• To be done
Set out every line bearing the string "objects".

• Dataset section

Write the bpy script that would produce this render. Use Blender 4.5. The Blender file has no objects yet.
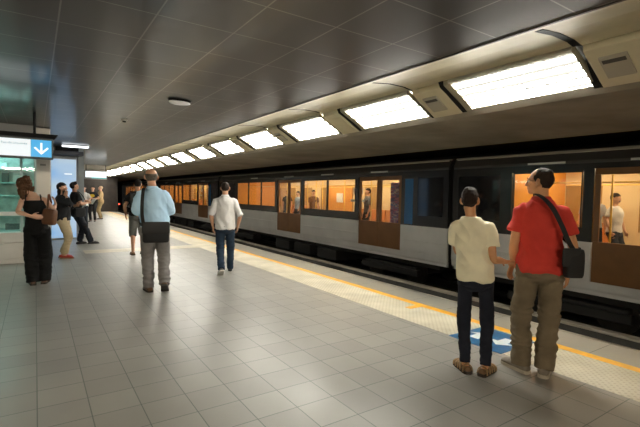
import bpy, bmesh, math, random
from mathutils import Vector, Matrix, noise
random.seed(7)
V = Vector
PI = math.pi
SC = bpy.context.scene
COL = SC.collection

# ------------------------------------------------------------------ camera
def cam_axes(yaw, pitch, roll):
    f = V((math.sin(yaw)*math.cos(pitch), math.cos(yaw)*math.cos(pitch), -math.sin(pitch)))
    rt = V((math.cos(yaw), -math.sin(yaw), 0)); dn = f.cross(rt)
    c, s = math.cos(roll), math.sin(roll)
    return c*rt + s*dn, -s*rt + c*dn, f
_r, _d, _f = cam_axes(math.radians(34.007), math.radians(2.48), math.radians(-1.134))
cd = bpy.data.cameras.new('camera'); cam = bpy.data.objects.new('camera', cd); COL.objects.link(cam)
cd.sensor_fit = 'HORIZONTAL'; cd.sensor_width = 36; cd.lens = 422.47/640*36
cd.clip_start = 0.05; cd.clip_end = 200
cam.matrix_world = Matrix(((_r.x, -_d.x, -_f.x, 0), (_r.y, -_d.y, -_f.y, 0), (_r.z, -_d.z, -_f.z, 1.5), (0, 0, 0, 1)))
SC.camera = cam

# ------------------------------------------------------------------ world and exposure
w = bpy.data.worlds.new('world'); SC.world = w; w.use_nodes = True
w.node_tree.nodes['Background'].inputs[0].default_value = (0.9, 0.85, 0.75, 1)
w.node_tree.nodes['Background'].inputs[1].default_value = 0.02
SC.view_settings.view_transform = 'Standard'
SC.view_settings.look = 'None'
SC.view_settings.exposure = 0.0
SC.view_settings.gamma = 1.0
SC.view_settings.use_curve_mapping = False
LAMP = 31.0          # luminous panels of the trackside cove
REAR = 140.0         # added unseen tube lamps behind the camera
TRAIN = 24.         # lamps inside the train

# ------------------------------------------------------------------ materials
MATS = {}
def mat(name, col, rough=.6, metal=0., var=0., vscale=8., bump=0., bscale=60., coat=0., spec=.5, sss=0.):
    if name in MATS: return MATS[name]
    m = bpy.data.materials.new(name); m.use_nodes = True
    nt = m.node_tree; b = nt.nodes['Principled BSDF']
    b.inputs['Base Color'].default_value = (*col, 1); b.inputs['Roughness'].default_value = rough
    b.inputs['Metallic'].default_value = metal; b.inputs['Coat Weight'].default_value = coat
    b.inputs['Specular IOR Level'].default_value = spec
    if sss:
        b.inputs['Subsurface Weight'].default_value = sss; b.inputs['Subsurface Radius'].default_value = (.012, .005, .003)
    tc = nt.nodes.new('ShaderNodeTexCoord')
    if var:
        n = nt.nodes.new('ShaderNodeTexNoise'); n.inputs['Scale'].default_value = vscale; n.inputs['Detail'].default_value = 5
        nt.links.new(tc.outputs['Object'], n.inputs['Vector'])
        r = nt.nodes.new('ShaderNodeValToRGB'); r.color_ramp.elements[0].position = .3; r.color_ramp.elements[1].position = .7
        r.color_ramp.elements[0].color = (*[c*(1-var) for c in col], 1); r.color_ramp.elements[1].color = (*[min(1, c*(1+var)) for c in col], 1)
        nt.links.new(n.outputs['Fac'], r.inputs[0]); nt.links.new(r.outputs[0], b.inputs['Base Color'])
    if bump:
        n = nt.nodes.new('ShaderNodeTexNoise'); n.inputs['Scale'].default_value = bscale; n.inputs['Detail'].default_value = 4
        nt.links.new(tc.outputs['Object'], n.inputs['Vector'])
        bp = nt.nodes.new('ShaderNodeBump'); bp.inputs['Strength'].default_value = bump; bp.inputs['Distance'].default_value = .01
        nt.links.new(n.outputs['Fac'], bp.inputs['Height']); nt.links.new(bp.outputs[0], b.inputs['Normal'])
    MATS[name] = m
    return m
def emit(name, col, s):
    if name in MATS: return MATS[name]
    m = mat(name, (.15, .15, .15), .4); b = m.node_tree.nodes['Principled BSDF']
    b.inputs['Emission Color'].default_value = (*col, 1); b.inputs['Emission Strength'].default_value = s
    return m
def glass(name, tint, refl=.5):
    m = bpy.data.materials.new(name); m.use_nodes = True; nt = m.node_tree; nt.nodes.clear()
    o = nt.nodes.new('ShaderNodeOutputMaterial'); t = nt.nodes.new('ShaderNodeBsdfTransparent'); t.inputs[0].default_value = (*tint, 1)
    g = nt.nodes.new('ShaderNodeBsdfGlossy'); g.inputs['Roughness'].default_value = .04
    f = nt.nodes.new('ShaderNodeLayerWeight'); f.inputs[0].default_value = .5
    pw = nt.nodes.new('ShaderNodeMath'); pw.operation = 'POWER'; pw.inputs[1].default_value = 4.; nt.links.new(f.outputs['Facing'], pw.inputs[0])
    mu = nt.nodes.new('ShaderNodeMath'); mu.operation = 'MULTIPLY_ADD'; mu.inputs[1].default_value = refl; mu.inputs[2].default_value = .03
    mx = nt.nodes.new('ShaderNodeMixShader')
    nt.links.new(pw.outputs[0], mu.inputs[0]); nt.links.new(mu.outputs[0], mx.inputs[0])
    nt.links.new(t.outputs[0], mx.inputs[1]); nt.links.new(g.outputs[0], mx.inputs[2]); nt.links.new(mx.outputs[0], o.inputs[0])
    return m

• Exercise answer
Write the bpy script that would produce this render. Use Blender 4.5. The Blender file has no objects yet.
cd = bpy.data.cameras.new('camera'); cam = bpy.data.objects.new('camera', cd); COL.objects.link(cam)